For people who are new to farming, it is hard to know where to begin. Luckily for us all, there is limitless one-on-one advice on line, teaching us the "a, b, c's" of how to grow your own vegetables. Gail Langellotto, a professor of horticulture and statewide coordinator of the Master Gardener program at Oregon State University offers a free course through the end of April. Even if you miss the free introduction period, it is worth taking her introduction to gardening course. 

You Don't Need 100 Acres 

In fact, you don't even need any land at all! You can start your home garden on your porch or deck, using containers or decorative pots. With container gardening, all you need is a vessel, good soil, and plenty of sunlight. 

Jennifer Blackwell, one of our very own Chinowth & Cohen Realtors agent, has joined many Oklahomans who have started home gardens on their porches, big and small. She was recently featured in the Oklahoman talking about her experience.

As a segway from containers to raised beds, many people have adopted straw bale gardening, or tilled soil gardens. Straw bale gardening is when you use straw bales like raised beds in the yard so that no additional soil is needed.

Get Started With Seeds

Starting out may seem overwhelming but once you get going, you'll be done in no time. In 30-75 days you will have a productive garden of your own!

Start your seeds early, so that when the weather is consistently warm and your garden is ready, they will be too.

You can use used teabags to put seeds into, as it activates the growth process. Use empty Keurig cups or empty egg shells as the container for the teabags. Once the plants are big enough and the weather is warm enough, plant your seedlings right into the garden, giving them plenty of space to stretch their feet. Different varieties need different amounts of space, so be sure to do your research before you plant. 

Do you Prefer a Traditional In-ground Garden?

If you want to forgo the decorative pots or straw bales, and plant directly in the ground, you will need to apply some old fashioned hard work to get the ground ready. 
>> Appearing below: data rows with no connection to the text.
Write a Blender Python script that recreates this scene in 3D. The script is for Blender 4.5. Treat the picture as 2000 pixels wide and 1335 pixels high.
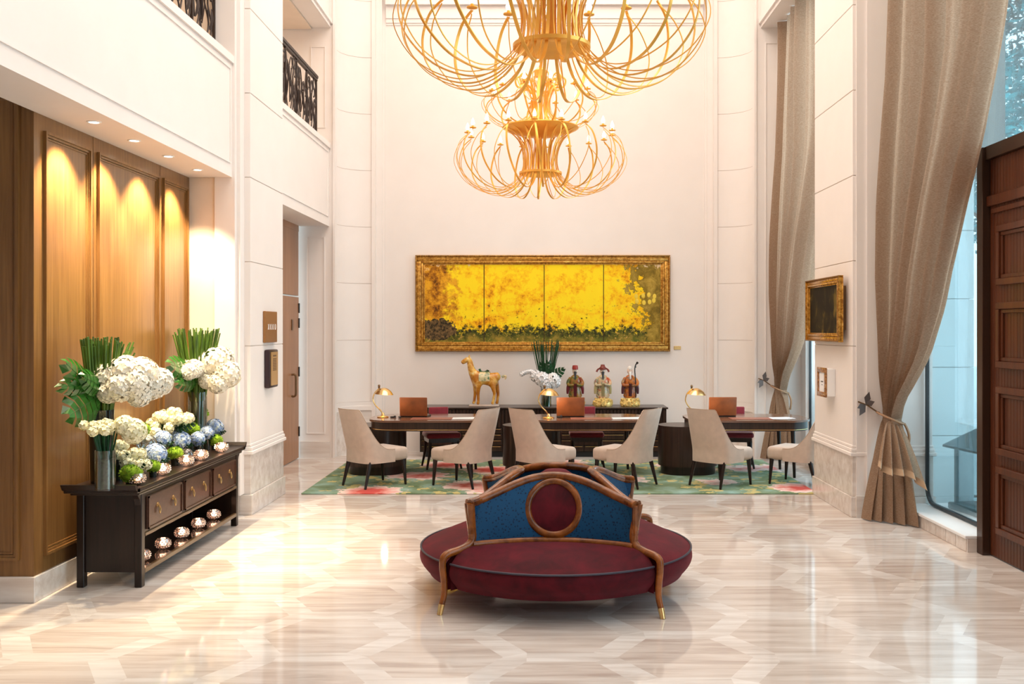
import bpy, bmesh, math, random
from math import sin, cos, pi, radians, sqrt, exp
from mathutils import Vector, Matrix, noise
random.seed(7)
S = bpy.context.scene
COL = S.collection
for o in list(bpy.data.objects): bpy.data.objects.remove(o)

# ------------------------------------------------------------------ camera
cam = bpy.data.objects.new('camera', bpy.data.cameras.new('camera')); COL.objects.link(cam)
cam.location = (0, 0, 1.75); cam.rotation_euler = (pi/2, 0, 0)
cam.data.lens = 35; cam.data.sensor_width = 36
cam.data.shift_x = -0.029; cam.data.shift_y = -0.01375
cam.data.clip_end = 200
S.camera = cam
# ------------------------------------------------------------------ world, lights, exposure
S.view_settings.view_transform = 'Standard'; S.view_settings.look = 'None'
S.view_settings.gamma = 1; S.view_settings.use_curve_mapping = False
S.view_settings.exposure = -0.62
W = bpy.data.worlds.new('world'); S.world = W; W.use_nodes = True
W.node_tree.nodes['Background'].inputs[0].default_value = (0.66, 0.90, 1.0, 1)
W.node_tree.nodes['Background'].inputs[1].default_value = 3.6
def area(name, loc, rot, sx, sy, power, col):
    l = bpy.data.lights.new(name, 'AREA'); l.shape = 'RECTANGLE'; l.size = sx; l.size_y = sy
    l.energy = power; l.color = col
    o = bpy.data.objects.new(name, l); COL.objects.link(o); o.location = loc; o.rotation_euler = rot
    return o
WARM = (1.0, 0.87, 0.76)
area('gallery_fill', (-4.2, 12.0, 5.7), (0, 0, 0), 1.2, 2.0, 26, (1, .74, .48))  # unseen lamps added to warm and brighten the gallery wall
area('gallery_fill', (-4.2, 7.5, 5.7), (0, 0, 0), 1.2, 2.6, 26, (1, .74, .48))
area('ceiling_fill', (0, 11.2, 7.9), (0, 0, 0), 4.5, 4.0, 345, WARM)  # unseen overhead lamps added as room fill, no fixtures modelled
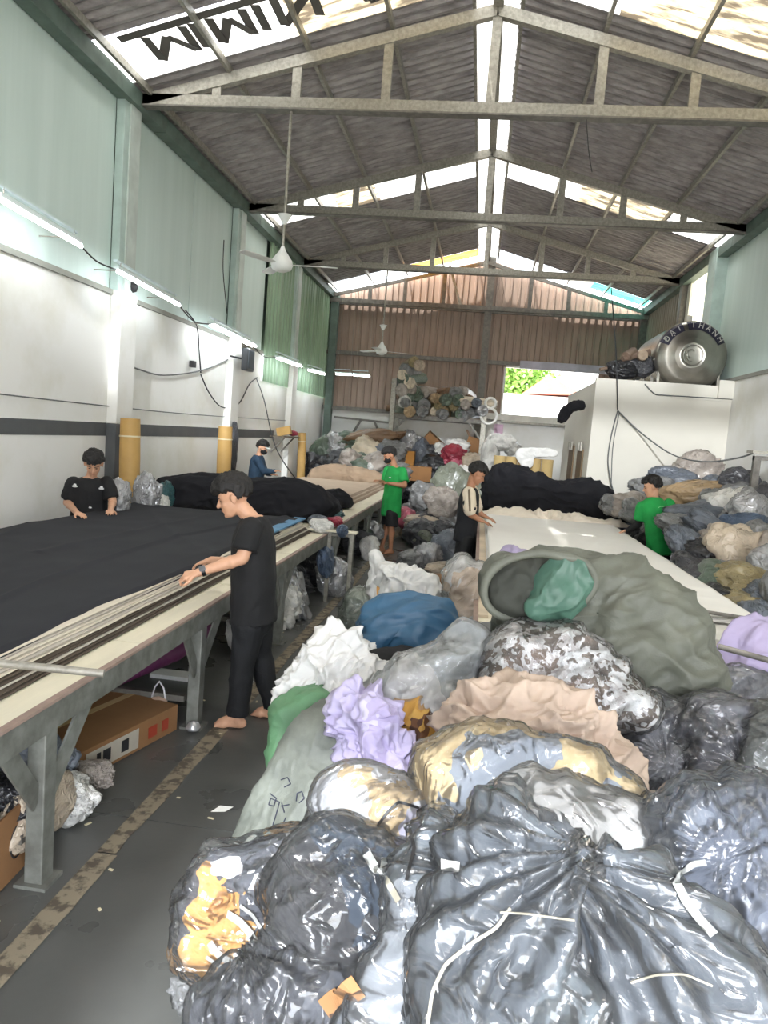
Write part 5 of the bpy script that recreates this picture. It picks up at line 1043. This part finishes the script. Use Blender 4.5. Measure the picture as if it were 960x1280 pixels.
# bits at the table edge
bits = [('white', 402, 655, 22, 12, 'crumpled white cloth'), ('teal', 412, 640, 26, 10, 'crumpled blue cloth'), ('white', 415, 634, 14, 8, 'small cream cloth'), ('red', 419, 649, 14, 8, 'small orange-red cloth'), ('blue', 428, 660, 10, 10, 'small blue bag'), ('slate', 398, 648, 18, 10, 'grey-blue scrap')]
for c, u, v, w, h, l in bits: pix_lump('cloth_scrap', f'{l} on the left table edge near the black heap', 'cloth', u, v, w*1.2, h*1.3, 0, c, atz(u, v+3, .87), None, depth=.25)
# stool / side board
sb = thing('side_stand', 'narrow white board on two thin steel legs beside the left table', 'stand', (-1.6, 8.45, 0))
bx('board', ply, -.36, .3, -.08, .05, .83, .85, sb)
for xx in (-.02, .24): bx('leg', steel, xx-.02, xx+.02, -.03, .01, 0, .83, sb)
bx('cross_bar', steel, -.02, .24, -.02, 0, .78, .81, sb)
# ---- cardboard tubes by the block
for i in range(5):
    x = .42+i*.24; t = thing('cardboard_tube', f'upright brown cardboard tube behind the black heap, {ORD[i]} from left', 'tube', (x, 15.6+.04*(i % 2), 0), 0, 'upright cardboard tubes')
    MB().lathe([(.05, 0), (.118, 0), (.118, 1.72), (.06, 1.72), (.055, 1.6)], n=20).build('tube_wall', mat('tube_card', srgb(176, 152, 104), .8, var=.08), t)
drape('hanging_cloth', 'white cloth hung over the cardboard tubes', 'cloth', [(646,564),(660,560),(692,562),(694,570),(668,572),(664,584),(650,580)], wht, y=15.4, tilt=6, T=.03, Tb=.03, amp=.02, fold=.03, seed=76, lump=.02, nt=80, nr=16)
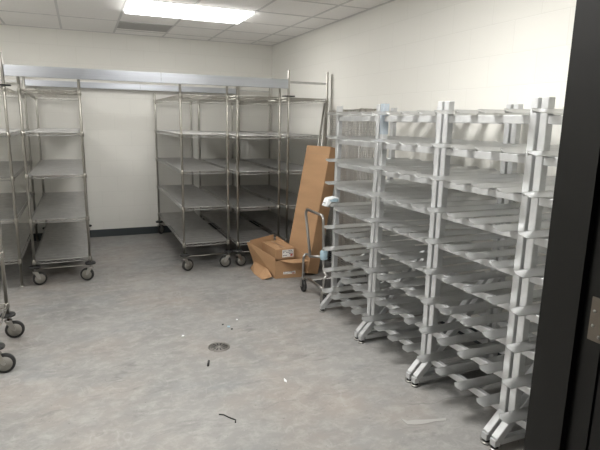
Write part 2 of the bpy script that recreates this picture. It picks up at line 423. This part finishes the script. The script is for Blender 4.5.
# ------------------------------------------------------------------ wire shelves standing on end against the wall
W_, H_ = .452, 1.70
wsm = MB()
for y in (0, W_): wsm.tube([(0,y,.0),(0,y,H_)], .004, 5); wsm.tube([(.026,y,.0),(.026,y,H_)], .004, 5)
for z in (.004, H_-.004): wsm.tube([(0,0,z),(0,W_,z)], .004, 5); wsm.tube([(.026,0,z),(.026,W_,z)], .004, 5)
for q in (1, 2, 3): wsm.tube([(.008, W_*q/4, 0), (.008, W_*q/4, H_)], .0035, 4)
k = 0
while .024*k < H_ - .02: wsm.tube([(0,0,.02+.024*k),(0,W_,.02+.024*k)], .0028, 4); k += 1
for y in (0, W_):
    nz = 28; wsm.tube([(.002 if i % 2 else .024, y, H_*i/nz) for i in range(nz+1)], .003, 4)
wsm = wsm.mesh('wire_shelf', M['wire'])
slv = MB(); slv.lathe([(.021,0),(.024,.004),(.024,.040),(.021,.044)], n=12); slv = slv.mesh('corner_sleeve', M['steel'])
SPOT = [(2.372, 4.20), (2.420, 4.195), (2.468, 4.205), (2.516, 4.20), (2.535, 4.702)]
LABS = ['upright wire shelf of the stack by the right wall, showing its mesh face',
        'upright wire shelf inside the stack of shelves by the right wall', 'upright wire shelf inside the stack of shelves by the right wall',
        'upright wire shelf rearmost of the stack, nearest the right wall', 'upright wire shelf just behind the tall cardboard box, left of the stack']
for i, (x, y) in enumerate(SPOT):
    o = link('wire_shelf', wsm, None, (x, y, .0))
    tag(o, LABS[i], 'wire shelf', 'wire shelves standing on end by the right wall')
    for (y, z) in ((-.0, .06), (W_, .06), (-.0, H_-.02), (W_, H_-.02)):
        link('corner_sleeve', slv, o, (-.008, y, z), (0, PI/2, 0))

# spare poles leaning beside the right shelving unit
POLES = [((2.215,5.165,.0),(2.485,5.200,1.78)), ((2.295,5.135,.0),(2.500,5.172,1.80)), ((2.370,5.165,.0),(2.512,5.192,1.77))]
labs = ['loose steel shelf pole leaning in front of the corner shelving, most tilted of three',
        'loose steel shelf pole leaning in front of the corner shelving, middle of three',
        'loose steel shelf pole leaning in front of the corner shelving, most upright of three']
for (a, b_), lab in zip(POLES, labs):
    m = MB(); m.tube([a, b_], .0115, 10); tag(m.build('shelf_pole', M['steel']), lab, 'pole', 'spare shelf poles leaning in the corner')
m = MB(); m.tube([(2.560,5.195,.0),(2.568,5.215,2.09)], .006, 10)
tag(m.build('thin_rod', M['steel']), 'thin steel rod leaning on the wall right of the corner shelving post', 'rod')

# ------------------------------------------------------------------ hand cart behind the end of the racks
hc = thing('hand_cart', 'chrome tube hand cart with an upright loop handle beside the open carton', 'hand cart', (1.88, 4.0, 0))
def arc(c, r, a0, a1, n, u, v):
    c, u, v = Vector(c), Vector(u), Vector(v)
    return [c + u*r*math.cos(a0+(a1-a0)*i/n) + v*r*math.sin(a0+(a1-a0)*i/n) for i in range(n+1)]
hm = MB()
Yv, Zv = (0,1,0), (0,0,1)
path = [(0,.155,.34),(0,.205,.50),(0,.270,.70)] + arc((0,.232,.735), .045, -.1, PI/2+.05, 6, Yv, Zv) + arc((0,-.055,.735), .045, PI/2-.05, PI, 6, Yv, Zv) + [(0,-.112,.60),(0,-.130,.36),(0,-.150,.29),(0,-.205,.268)]
hm.tube(path, .0125, 10); hm.build('handle', M['cart'], hc)
fr = MB(); fr.tube([(0,.225,.355),(0,.155,.357),(0,-.126,.420)], .0115, 8); fr.tube([(.02,.22,.115),(.02,-.205,.115),(.40,-.205,.115),(.40,.16,.115),(.02,.16,.115)], .0125, 8)
fr.build('frame', M['cart'], hc)
MB().box(.03,.39,-.195,.15,.112,.122).build('deck', M['dark'], hc)
wl0 = MB(); wl0.lathe([(.012,-.017),(.045,-.015),(.056,-.011),(.056,.011),(.045,.015),(.012,.017)], axis='x', n=22); wl0 = wl0.mesh('wheel', M['black'])
for (x, y) in ((0,.235),(0,-.215),(.42,.13),(.42,-.195)):
    lg = MB(); sx = -1 if x == 0 else 1
    if x == 0: zt = .325 if y > 0 else .238; lg.tube([(x, y*.93, zt+.032)] + arc((x+.002*sx, y, zt), .032, PI/2, 0, 6, (sx,0,0), Zv) + [(x+.034*sx, y, .20), (x+.034*sx, y, .135)], .0115, 8)
    else: lg.tube([(x-.03, y, .115), (x+.034, y, .130), (x+.034, y, .150)], .0115, 8)
    lo = lg.build('leg', M['cart'], hc)
    ck = MB(); ck.lathe([(.022,.126),(.022,.135)], (x+.034*sx, y, 0), n=14)
    for q in (-1, 1): ck.box(x+.034*sx+q*.021-.0015, x+.034*sx+q*.021+.0015, y-.028, y+.014, .05, .128)
    ck.build('caster_fork', M['plate'], lo)
    link('wheel', wl0, lo, (x+.034*sx, y-.012, .0565))
b_ = MB(); b_.lathe([(.030,.40),(.034,.41),(.034,.47),(.028,.48)], (0,-.132,0), n=16); tag(b_.build('sleeve', M['blue'], hc), 'pale blue plastic sleeve')
# white plastic dispenser sitting on the slat end of the farthest rack
dp = thing('plastic_dispenser', 'small white and blue plastic dispenser on the end of a slat of the farthest rack', 'dispenser', (1.800, 3.645, LEV[4]+.040))
m = MB(); m.poly([(-.055,-.05,-.032),(-.028,-.05,.030),(.04,-.05,.042),(.07,-.05,.030),(.07,-.05,-.001),(.0,-.05,-.001),(-.03,-.05,-.032)], (0,.07,0)); m.build('shell', M['white'], dp, bevel=.004)
m = MB(); m.poly([(-.02,-.052,.014),(.03,-.052,.032),(.06,-.052,.024),(.06,-.052,.004),(.0,-.052,.004)], (0,.003,0)); m.build('blue_panel', M['blue'], dp)
m = MB()
for q in (-.03, -.012, .004): m.box(-.0480, -.0445, q-.003, q+.003, -.008, -.003)
m.build('holes', M['dark'], dp)

# ------------------------------------------------------------------ cardboard
def carton_face(o): return o
# tall flat box leaning towards the wall
wv = Vector((-.366,.93,0)).normalized(); nv = Vector((.93,.366,0)).normalized()
tb = thing('tall_cardboard_box', 'tall brown cardboard box leaning upright behind the hand cart', 'cardboard box', (2.060, 4.62, 0))
up = (nv*.235 + Vector((0,0,1))*1.0).normalized(); th_ = up.cross(wv).normalized()
if th_.dot(nv) < 0: th_ = -th_
LB, WB, TB = 1.325, .345, .165
z_off = max(0, -(th_*TB).z)
o0 = Vector((0,0,z_off+.001))
m = MB(); m.obox(o0 + up*LB/2 + wv*WB/2 + th_*TB/2, up, wv, th_, LB/2, WB/2, TB/2); m.build('carton', M['card'], tb, bevel=.004)
m = MB(); m.obox(o0 + up*(LB-.085) + wv*WB/2 - th_*.0006, up, wv, th_, .002, WB/2-.004, .0006)
m.build('crease', M['tape'], tb)
m = MB(); m.obox(o0 + up*(LB+.0006) + wv*WB/2 + th_*TB/2, wv, th_, up, WB/2-.006, .024, .0006); m.build('tape', M['tape'], tb)
# open carton on the floor with turned-out flaps
OO = Vector((1.73, 4.67, 0))
ot = thing('open_cardboard_carton', 'open brown carton with turned-out flaps on the floor beside the hand cart', 'cardboard box', OO)
def sheet(name, pts, n, mt='card', t=.005):
    m = MB(); m.poly([Vector(p) - OO for p in pts], Vector(n).normalized()*t); return m.build(name, M[mt], ot)
NL, NR, FL, FR = (1.73,4.67,.002), (2.005,4.645,.002), (1.655,5.10,.002), (1.885,5.13,.002)
sheet('bottom', [NL, NR, FR, FL], (0,0,1))
sheet('side_wall', [NL, FL, (1.555,5.09,.30), (1.56,5.03,.315), (1.722,4.665,.215)], (.95,.1,.1))
sheet('side_wall', [NR, FR, (1.915,5.15,.335), (2.040,4.665,.240)], (-.95,-.1,.1), 'card_in')
sheet('end_wall', [FL, FR, (1.885,5.165,.35), (1.60,5.13,.31)], (0,-1,0), 'card_in')
sheet('end_wall', [NL, NR, (2.012,4.640,.185), (1.726,4.664,.185)], (0,1,0))
sheet('flap', [(1.775,4.652,.190), (2.018,4.635,.195), (2.035,4.50,.200), (1.865,4.52,.188)], (0,0,1), 'card_in')
sheet('flap', [(1.688,4.80,.085), (1.632,5.05,.085), (1.600,5.10,.002), (1.578,4.90,.002), (1.592,4.68,.002), (1.69,4.655,.030)], (-.6,0,.75), 'card_in')
def paper(parent, loc, w, h, nm='label'):
    """printed paper label on a face towards -y, with its print as a part"""
    o = MB().box(-w/2, w/2, -.001, 0, -h/2, h/2).build(nm, M['label'], parent, loc)
    q = MB(); random.seed(3)
    for r_ in range(4):
        zz = h*(.34 - r_*.2); x = -w*.44
        while x < w*.40:
            ww = random.uniform(.03,.16)*w
            if random.random() < .75: q.box(x, min(x+ww, w*.44), -.0016, -.0009, zz-h*.05, zz+h*.05)
            x += ww + .03*w
    q.build('print', M['ink'], o)
    MB().box(w*.22, w*.42, -.0018, -.0008, -h*.40, -h*.08).build('print_block', M['inkred'], o)
    return o
for z, hh in ((.125,.045), (.058,.03)):
    o = paper(ot, (.145,-.0145,z), .13, hh); o.rotation_euler = (0,0,math.radians(-5.2))
# closed cartons lying in it
c1 = thing('small_carton', 'long closed carton with a white printed label lying on top in the open carton', 'cardboard box', (1.735, 4.705, .186), math.radians(2))
m = MB(); m.obox((.115,.195,.056), (1,0,0), (0,1,0), (0,0,1), .108, .19, .055); m.build('carton', M['card'], c1, bevel=.003)
paper(c1, (.145,.0048,.060), .125, .078)
MB().box(.100,.130,.006,.384,.1105,.1117).build('tape', M['tape'], c1)
c2 = thing('small_carton', 'closed carton at the bottom of the open carton under the labelled one', 'cardboard box', (1.735, 4.70, .009), math.radians(5))
MB().obox((.125,.19,.087), (1,0,0), (0,1,0), (0,0,1), .098, .18, .086).build('carton', M['card'], c2, bevel=.003)

# ------------------------------------------------------------------ drain and litter on the floor
dr = thing('floor_drain', 'round metal floor drain in the middle of the concrete floor', 'drain', (.806, 3.312, 0))
m = MB(); m.lathe([(.078,.0),(.078,.003),(.072,.005),(.066,.003),(.066,.0)], n=36); m.build('rim', M['iron'], dr)
m = MB(); m.lathe([(.0655,0),(.0655,.0025),(.012,.0032)], n=32); gr = m.build('grate', M['iron'], dr)
m = MB()
for a in range(12): m.obox((math.cos(a*PI/6)*.042, math.sin(a*PI/6)*.042, .0030), (math.cos(a*PI/6), math.sin(a*PI/6), 0), (-math.sin(a*PI/6), math.cos(a*PI/6), 0), (0,0,1), .016, .0035, .0006)
m.build('slots', M['dark'], gr)
m = MB(); m.lathe([(.011,.0028),(.009,.0055),(.002,.006)], n=14); m.build('centre_screw', M['plate'], dr)
def lump(name, pts, r, mt, lab, cat):
    m = MB(); m.tube(pts, r, 6); return tag(m.build(name, M[mt]), lab, cat)
lump('black_scrap', [(.668,3.05,.007),(.688,3.115,.007)], .007, 'black', 'small black scrap on the floor just in front of the drain', 'scrap')
lump('black_strap', [(.598,2.478,.004),(.622,2.464,.004),(.641,2.431,.004),(.657,2.409,.004),(.668,2.395,.004),(.660,2.372,.004)], .0035, 'black', 'thin curled black strip on the floor near the doorway', 'strip')
m = MB(); m.poly([(1.507,2.085,.001),(1.506,2.045,.001),(1.51,2.024,.001),(1.55,2.008,.001),(1.601,1.998,.001),(1.658,1.996,.001),(1.725,1.98,.001),(1.744,2.004,.001),(1.707,2.008,.001),(1.624,2.03,.001),(1.573,2.049,.001),(1.527,2.055,.001)], (0,0,.0015))
tag(m.build('plastic_film', M['paper']), 'torn pale strip of plastic film on the floor before the racks', 'film')
m = MB(); m.poly([(1.060,2.69,.001),(1.070,2.675,.001),(1.078,2.69,.001),(1.074,2.73,.001)], (0,0,.003)); 
m.build('white_scrap', M['white']); tag(bpy.data.objects['white_scrap'], 'tiny white scrap on the floor right of the drain', 'scrap')
m = MB(); m.poly([(.950,3.63,.001),(.968,3.62,.001),(.978,3.645,.001),(.958,3.655,.001)], (0,0,.004)); tag(m.build('blue_scrap', M['blue']), 'tiny blue scrap on the floor behind the drain', 'scrap')

for i, (x, y, rr, mt, lab) in enumerate(((.932,3.695,.009,'dark','tiny dark chip on the floor behind the drain, left of the blue scrap'), (.975,3.585,.010,'dark','tiny dark chip on the floor behind the drain, just in front of the blue scrap'),
        (1.063,3.755,.010,'white','tiny pale chip on the floor behind the drain, right of the blue scrap'), (.603,3.589,.011,'white','tiny pale chip on the floor to the left of the drain'))):
    m = MB(); m.poly([(x-rr,y-.006,.001),(x+.3*rr,y-rr,.001),(x+rr,y+.4*rr,.001),(x-.2*rr,y+rr*1.3,.001)], (0,0,.003))
    tag(m.build('chip', M[mt]), lab, 'scrap')
# ------------------------------------------------------------------ camera, world, view
ya, pi_, ro = 0.4027932, 0.20034636, 0.01900015
F = Vector((math.sin(ya)*math.cos(pi_), math.cos(ya)*math.cos(pi_), -math.sin(pi_)))
r = Vector((math.cos(ya), -math.sin(ya), 0)); u = r.cross(F)
r2 = r*math.cos(ro) + u*math.sin(ro); u2 = -r*math.sin(ro) + u*math.cos(ro)
cd = bpy.data.cameras.new('camera'); cam = bpy.data.objects.new('camera', cd); COL.objects.link(cam)
cam.matrix_world = Matrix(((r2.x,u2.x,-F.x,0),(r2.y,u2.y,-F.y,0),(r2.z,u2.z,-F.z,1.575),(0,0,0,1)))
cd.sensor_fit = 'HORIZONTAL'; cd.sensor_width = 36; cd.lens = 509.86/600*36; cd.clip_start = .05
scene.camera = cam
wd = bpy.data.worlds.new('world'); scene.world = wd; wd.use_nodes = True
wd.node_tree.nodes['Background'].inputs[0].default_value = (.9,.92,1,1); wd.node_tree.nodes['Background'].inputs[1].default_value = .05
vs = scene.view_settings
vs.view_transform = 'Standard'; vs.look = 'None'; vs.gamma = 1; vs.use_curve_mapping = False; vs.exposure = 0.15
  • Getting the Grass out - This step requires elbow grease, or better still, a teenager! Skim the grass off the top after wetting it to soften. You can either compost or throw this grass away, but you want to save as much dirt in this process as possible. Smothering the area with a clear plastic tarp may do the same trick, but it could take up to several weeks to kill pests and grass depending on how hot it gets.
  • Preparing the Soil - Begin layering with black ink only newspaper, weed barrier cloth, or cardboard before adding any new dirt to keep any new grass or weeks from growing up in your new garden. 
  • Know your region - Choose plants that will thrive in your planting zone. Test your soil. Some areas have more acidity or clay which makes growing difficult. Depending on your soil quality, you might need to add conditioners to make the atmosphere more hospitable to your new plants.

Handy Tip - Make a blueprint of where you planted which vegetable in your garden because it is easy to forget!

Becoming an urban farmer provides countless benefits to you and the environment. Whether growing a single tomato plant or enough vegetables for you and your entire neighborhood, it can improve your physical health by supplying your diet with nutritious vitamins, minerals and antioxidants. Gardening is a way to get outside for some fresh air, physical activity, and absorb vitamin D from the sunshine, all promoting physical health. And don't forget, you can save money by growing your own vegetables!